お袋の「そのうちこちら側に立つ」の予言通り間もなく当店横に移された。固まって並んでいたほうが良いと判断したのだろう。
「四日市シネマ」で思い出にあるのは、日米合作のB級ホラー映画“双頭の殺人鬼”だ。なんと、近所にあった“おもちゃのささや”さんが、劇場を1日借り切ってお客さんを無料招待した映画・・だったと思う。
主人公が肩に注射される。やがてそこから目玉が現れ、ムクムクと怪人の頭が出てくる。最後は体が真っ二つに分かれ、別れたゴリラの怪人は火山の中に落とされるというストーリーだった。(新東宝の中村哲が注射をした博士役だった)
大映映画の大作“釈迦”なんてのもあった。昭和30年代は映画全盛のころ。巨額を投じた作品ができた。
学校から授業の一環で映画鑑賞の時間があった。チャールトン・ヘストンの“ベンハー”を四日市シネマで観た。
人間の条件
“007シリーズ”や“座頭市シリーズ”それから“人間の条件”の6部作一挙上映もあった。
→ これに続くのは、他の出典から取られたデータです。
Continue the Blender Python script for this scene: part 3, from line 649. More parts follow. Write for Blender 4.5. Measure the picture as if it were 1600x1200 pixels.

小学校時代から青春時代まで共に過ごした感がある。
高校で中間テストが終了すると、学生は解放感から映画館へと殺到した。“輪舞”という洋画。セックス相手が交互に代わっていくという上品なポルノ映画だった。(出演 ジェーン・ホンダ アンナ・カリーナ)
観客がほとんど高校生だったので、大人の客が「おいおい、こんな映画観せても ええんかょ」と大きな声で話していた。
シネマから路地を東に入ったところに“かど源”があった。かつおだしの湯気がいつも通路に噴出していた。
昭和59年8月1日、近鉄興業は駅の北側に「ベガ」「スピカ」「リゲル」のシネコン方式の三映画館を開館。その1週間前まで(7月25日)「四日市シネマ」と「四日市グランド」は営業を続けた。
「ベガ」(客席300)では東映系で薬師丸ひろ子の“メイン・テーマ”。「スピカ」(客席160)では松竹系の“男はつらいよ・夜霧にむせぶ寅次郎”。「リゲル」(客席250)はジャッキー・チェンの“五福星”でオープンを飾った。
三館は平成16年頃まで続いたが、その後、一時中映が引き継ぎ「四日市シネマズ109」の開館とともにその姿を消した。